▸ **Written task**
Repeat the whole of the data, keeping every detail the same.

▸ **Given information**
───
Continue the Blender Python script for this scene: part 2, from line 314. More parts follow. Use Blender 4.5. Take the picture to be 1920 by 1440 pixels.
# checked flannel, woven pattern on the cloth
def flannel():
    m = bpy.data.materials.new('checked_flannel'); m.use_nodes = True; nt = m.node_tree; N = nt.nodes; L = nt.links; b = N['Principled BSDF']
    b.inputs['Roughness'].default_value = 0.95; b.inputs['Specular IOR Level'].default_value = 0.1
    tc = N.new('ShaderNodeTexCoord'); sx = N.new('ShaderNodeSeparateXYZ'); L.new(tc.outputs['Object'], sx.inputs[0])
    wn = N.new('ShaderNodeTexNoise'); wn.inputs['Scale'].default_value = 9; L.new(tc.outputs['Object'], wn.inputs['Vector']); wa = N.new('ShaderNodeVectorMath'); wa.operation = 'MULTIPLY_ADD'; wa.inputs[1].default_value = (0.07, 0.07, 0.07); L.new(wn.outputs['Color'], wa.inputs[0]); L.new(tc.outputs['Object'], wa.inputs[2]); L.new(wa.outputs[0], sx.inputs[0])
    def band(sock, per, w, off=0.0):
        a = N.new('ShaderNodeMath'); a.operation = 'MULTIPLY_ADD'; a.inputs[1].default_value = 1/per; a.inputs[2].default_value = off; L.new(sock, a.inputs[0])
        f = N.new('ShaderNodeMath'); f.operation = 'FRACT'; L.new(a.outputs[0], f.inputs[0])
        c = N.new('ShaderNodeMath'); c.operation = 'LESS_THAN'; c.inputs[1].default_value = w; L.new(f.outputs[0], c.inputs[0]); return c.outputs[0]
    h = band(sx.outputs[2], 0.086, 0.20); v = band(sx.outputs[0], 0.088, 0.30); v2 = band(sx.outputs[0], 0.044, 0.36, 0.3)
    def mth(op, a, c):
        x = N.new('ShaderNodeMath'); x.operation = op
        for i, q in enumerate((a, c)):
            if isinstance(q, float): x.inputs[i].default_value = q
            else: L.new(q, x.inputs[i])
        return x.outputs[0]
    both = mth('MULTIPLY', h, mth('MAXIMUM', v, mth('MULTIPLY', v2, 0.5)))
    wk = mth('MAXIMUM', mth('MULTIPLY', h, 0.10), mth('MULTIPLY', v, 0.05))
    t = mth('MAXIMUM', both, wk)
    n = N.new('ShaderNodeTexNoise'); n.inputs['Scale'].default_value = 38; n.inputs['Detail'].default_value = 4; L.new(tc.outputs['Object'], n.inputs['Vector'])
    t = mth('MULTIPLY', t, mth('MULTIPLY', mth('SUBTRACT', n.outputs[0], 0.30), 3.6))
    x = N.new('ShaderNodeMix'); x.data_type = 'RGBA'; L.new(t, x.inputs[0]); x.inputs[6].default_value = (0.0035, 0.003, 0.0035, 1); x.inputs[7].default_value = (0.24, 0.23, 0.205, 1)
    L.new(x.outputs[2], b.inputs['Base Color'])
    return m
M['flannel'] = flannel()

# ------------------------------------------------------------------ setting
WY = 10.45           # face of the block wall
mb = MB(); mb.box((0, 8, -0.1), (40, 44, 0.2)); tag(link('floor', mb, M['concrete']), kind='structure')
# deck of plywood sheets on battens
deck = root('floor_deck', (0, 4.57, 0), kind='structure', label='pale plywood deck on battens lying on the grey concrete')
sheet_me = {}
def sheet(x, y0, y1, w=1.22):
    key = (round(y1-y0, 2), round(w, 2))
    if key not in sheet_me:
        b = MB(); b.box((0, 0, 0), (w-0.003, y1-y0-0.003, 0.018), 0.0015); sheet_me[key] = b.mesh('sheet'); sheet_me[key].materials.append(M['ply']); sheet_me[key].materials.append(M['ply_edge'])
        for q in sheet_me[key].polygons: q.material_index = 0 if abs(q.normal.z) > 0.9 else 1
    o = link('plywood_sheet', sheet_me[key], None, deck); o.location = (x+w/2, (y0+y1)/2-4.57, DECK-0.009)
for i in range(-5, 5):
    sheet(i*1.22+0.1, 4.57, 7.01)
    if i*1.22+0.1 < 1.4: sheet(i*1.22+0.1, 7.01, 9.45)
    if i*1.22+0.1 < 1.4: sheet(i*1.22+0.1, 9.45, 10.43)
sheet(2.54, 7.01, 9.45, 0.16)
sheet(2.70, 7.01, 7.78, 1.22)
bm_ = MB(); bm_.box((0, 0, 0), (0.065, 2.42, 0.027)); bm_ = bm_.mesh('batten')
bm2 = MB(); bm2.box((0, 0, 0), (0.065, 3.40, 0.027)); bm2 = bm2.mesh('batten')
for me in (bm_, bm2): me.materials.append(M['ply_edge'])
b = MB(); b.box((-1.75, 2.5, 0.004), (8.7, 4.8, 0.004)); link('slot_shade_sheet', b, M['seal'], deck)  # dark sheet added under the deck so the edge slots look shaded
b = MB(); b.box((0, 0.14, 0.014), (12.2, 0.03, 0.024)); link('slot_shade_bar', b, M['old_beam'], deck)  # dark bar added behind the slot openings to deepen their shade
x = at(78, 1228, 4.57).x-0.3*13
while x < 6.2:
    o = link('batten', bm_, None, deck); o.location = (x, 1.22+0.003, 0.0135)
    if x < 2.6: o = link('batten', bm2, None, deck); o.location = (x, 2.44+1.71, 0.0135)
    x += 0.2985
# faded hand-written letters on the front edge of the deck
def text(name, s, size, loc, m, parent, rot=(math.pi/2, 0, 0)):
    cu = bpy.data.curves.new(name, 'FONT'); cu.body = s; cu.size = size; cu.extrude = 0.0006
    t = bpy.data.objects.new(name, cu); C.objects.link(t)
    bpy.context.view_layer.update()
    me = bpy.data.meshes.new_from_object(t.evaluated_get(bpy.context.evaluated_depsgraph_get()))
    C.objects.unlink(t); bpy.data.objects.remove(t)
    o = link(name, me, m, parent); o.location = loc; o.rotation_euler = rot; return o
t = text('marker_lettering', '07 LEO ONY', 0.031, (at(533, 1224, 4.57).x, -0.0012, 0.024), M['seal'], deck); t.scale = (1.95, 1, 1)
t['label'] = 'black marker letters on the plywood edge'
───
▸ **Task result**
Continue the Blender Python script for this scene: part 2, from line 314. More parts follow. Use Blender 4.5. Take the picture to be 1920 by 1440 pixels.
# checked flannel, woven pattern on the cloth
def flannel():
    m = bpy.data.materials.new('checked_flannel'); m.use_nodes = True; nt = m.node_tree; N = nt.nodes; L = nt.links; b = N['Principled BSDF']
    b.inputs['Roughness'].default_value = 0.95; b.inputs['Specular IOR Level'].default_value = 0.1
    tc = N.new('ShaderNodeTexCoord'); sx = N.new('ShaderNodeSeparateXYZ'); L.new(tc.outputs['Object'], sx.inputs[0])
    wn = N.new('ShaderNodeTexNoise'); wn.inputs['Scale'].default_value = 9; L.new(tc.outputs['Object'], wn.inputs['Vector']); wa = N.new('ShaderNodeVectorMath'); wa.operation = 'MULTIPLY_ADD'; wa.inputs[1].default_value = (0.07, 0.07, 0.07); L.new(wn.outputs['Color'], wa.inputs[0]); L.new(tc.outputs['Object'], wa.inputs[2]); L.new(wa.outputs[0], sx.inputs[0])
    def band(sock, per, w, off=0.0):
        a = N.new('ShaderNodeMath'); a.operation = 'MULTIPLY_ADD'; a.inputs[1].default_value = 1/per; a.inputs[2].default_value = off; L.new(sock, a.inputs[0])
        f = N.new('ShaderNodeMath'); f.operation = 'FRACT'; L.new(a.outputs[0], f.inputs[0])
        c = N.new('ShaderNodeMath'); c.operation = 'LESS_THAN'; c.inputs[1].default_value = w; L.new(f.outputs[0], c.inputs[0]); return c.outputs[0]
    h = band(sx.outputs[2], 0.086, 0.20); v = band(sx.outputs[0], 0.088, 0.30); v2 = band(sx.outputs[0], 0.044, 0.36, 0.3)
    def mth(op, a, c):
        x = N.new('ShaderNodeMath'); x.operation = op
        for i, q in enumerate((a, c)):
            if isinstance(q, float): x.inputs[i].default_value = q
            else: L.new(q, x.inputs[i])
        return x.outputs[0]
    both = mth('MULTIPLY', h, mth('MAXIMUM', v, mth('MULTIPLY', v2, 0.5)))
    wk = mth('MAXIMUM', mth('MULTIPLY', h, 0.10), mth('MULTIPLY', v, 0.05))
    t = mth('MAXIMUM', both, wk)
    n = N.new('ShaderNodeTexNoise'); n.inputs['Scale'].default_value = 38; n.inputs['Detail'].default_value = 4; L.new(tc.outputs['Object'], n.inputs['Vector'])
    t = mth('MULTIPLY', t, mth('MULTIPLY', mth('SUBTRACT', n.outputs[0], 0.30), 3.6))
    x = N.new('ShaderNodeMix'); x.data_type = 'RGBA'; L.new(t, x.inputs[0]); x.inputs[6].default_value = (0.0035, 0.003, 0.0035, 1); x.inputs[7].default_value = (0.24, 0.23, 0.205, 1)
    L.new(x.outputs[2], b.inputs['Base Color'])
    return m
M['flannel'] = flannel()

# ------------------------------------------------------------------ setting
WY = 10.45           # face of the block wall
mb = MB(); mb.box((0, 8, -0.1), (40, 44, 0.2)); tag(link('floor', mb, M['concrete']), kind='structure')
# deck of plywood sheets on battens
deck = root('floor_deck', (0, 4.57, 0), kind='structure', label='pale plywood deck on battens lying on the grey concrete')
sheet_me = {}
def sheet(x, y0, y1, w=1.22):
    key = (round(y1-y0, 2), round(w, 2))
    if key not in sheet_me:
        b = MB(); b.box((0, 0, 0), (w-0.003, y1-y0-0.003, 0.018), 0.0015); sheet_me[key] = b.mesh('sheet'); sheet_me[key].materials.append(M['ply']); sheet_me[key].materials.append(M['ply_edge'])
        for q in sheet_me[key].polygons: q.material_index = 0 if abs(q.normal.z) > 0.9 else 1
    o = link('plywood_sheet', sheet_me[key], None, deck); o.location = (x+w/2, (y0+y1)/2-4.57, DECK-0.009)
for i in range(-5, 5):
    sheet(i*1.22+0.1, 4.57, 7.01)
    if i*1.22+0.1 < 1.4: sheet(i*1.22+0.1, 7.01, 9.45)
    if i*1.22+0.1 < 1.4: sheet(i*1.22+0.1, 9.45, 10.43)
sheet(2.54, 7.01, 9.45, 0.16)
sheet(2.70, 7.01, 7.78, 1.22)
bm_ = MB(); bm_.box((0, 0, 0), (0.065, 2.42, 0.027)); bm_ = bm_.mesh('batten')
bm2 = MB(); bm2.box((0, 0, 0), (0.065, 3.40, 0.027)); bm2 = bm2.mesh('batten')
for me in (bm_, bm2): me.materials.append(M['ply_edge'])
b = MB(); b.box((-1.75, 2.5, 0.004), (8.7, 4.8, 0.004)); link('slot_shade_sheet', b, M['seal'], deck)  # dark sheet added under the deck so the edge slots look shaded
b = MB(); b.box((0, 0.14, 0.014), (12.2, 0.03, 0.024)); link('slot_shade_bar', b, M['old_beam'], deck)  # dark bar added behind the slot openings to deepen their shade
x = at(78, 1228, 4.57).x-0.3*13
while x < 6.2:
    o = link('batten', bm_, None, deck); o.location = (x, 1.22+0.003, 0.0135)
    if x < 2.6: o = link('batten', bm2, None, deck); o.location = (x, 2.44+1.71, 0.0135)
    x += 0.2985
# faded hand-written letters on the front edge of the deck
def text(name, s, size, loc, m, parent, rot=(math.pi/2, 0, 0)):
    cu = bpy.data.curves.new(name, 'FONT'); cu.body = s; cu.size = size; cu.extrude = 0.0006
    t = bpy.data.objects.new(name, cu); C.objects.link(t)
    bpy.context.view_layer.update()
    me = bpy.data.meshes.new_from_object(t.evaluated_get(bpy.context.evaluated_depsgraph_get()))
    C.objects.unlink(t); bpy.data.objects.remove(t)
    o = link(name, me, m, parent); o.location = loc; o.rotation_euler = rot; return o
t = text('marker_lettering', '07 LEO ONY', 0.031, (at(533, 1224, 4.57).x, -0.0012, 0.024), M['seal'], deck); t.scale = (1.95, 1, 1)
t['label'] = 'black marker letters on the plywood edge'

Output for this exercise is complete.